How much finance you need to know as a data scientist?

I picked up a little book called “Finance Basics” published by Harvard Business Review Press, for a short in-flight reading. This tiny book isn’t going to make someone a finance expert but I did find a few things useful for data scientists and business analysts whose background is not finance or economics. Data science is truly a multi-disciplinary area with people coming from many different background and areas of expertise, often with little to no exposure to finance and economics. So I am highlighting few things that can be valuable for anyone in the community.

Before going into those “basics” here’s what the book says about WHY understanding finance is necessary in the first place:

  • To get a sense of which products/services are performing well and where, and which are not doing well.
  • Are cost of production and marketing justified? Is there room for improvement?
  • If the company decides to invest $X more on a product will it generate at least $X in revenue?
  • How the company’s revenue, cost, profit and overall financial health look like looking into the future?

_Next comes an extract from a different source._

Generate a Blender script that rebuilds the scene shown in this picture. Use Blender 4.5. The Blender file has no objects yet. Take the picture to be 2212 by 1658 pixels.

Anyone can Google to learn details, but here are my 4 (four) take aways that can make you feel good about finance even if you never took a finance course.

  1. Try to make sense of 3 major financial statements: income statement, balance sheet, cashflow statement. Income statement is where you get the famous “bottom line” of the company you work for.
  2. Can you prepare a budget for a project (or idea) that you are proposing? Learn at least some basics.
  3. Learn few things about benefit cost analysis if you are proposing a new idea or product. The following related terms may sound intimidating, but I promise you already know them from you everyday experience.
    • Return on Investment (ROI)
    • Benefit Cost Ratio (BCR)
    • Payback Period
    • Net Present Value (NPV),
    • Internal Rate or Return (IRR)
    • Break-even Analysis
  4. And finally, few other jargon that you might be interested in. Again I promise, most of them will sound familiar to you, nothing out of the world: Accounts payable (A/P); Accounts receivable (A/R); Assets; Asset turnover; Balance sheet; Book value; Break-even; Capital; Cost of capital; Debt; Dividend; Equity; Fixed and variable cost; Gross margin; Gross profit; Hurdle rate; Inventory; Liabilities; Valuation; Working capital.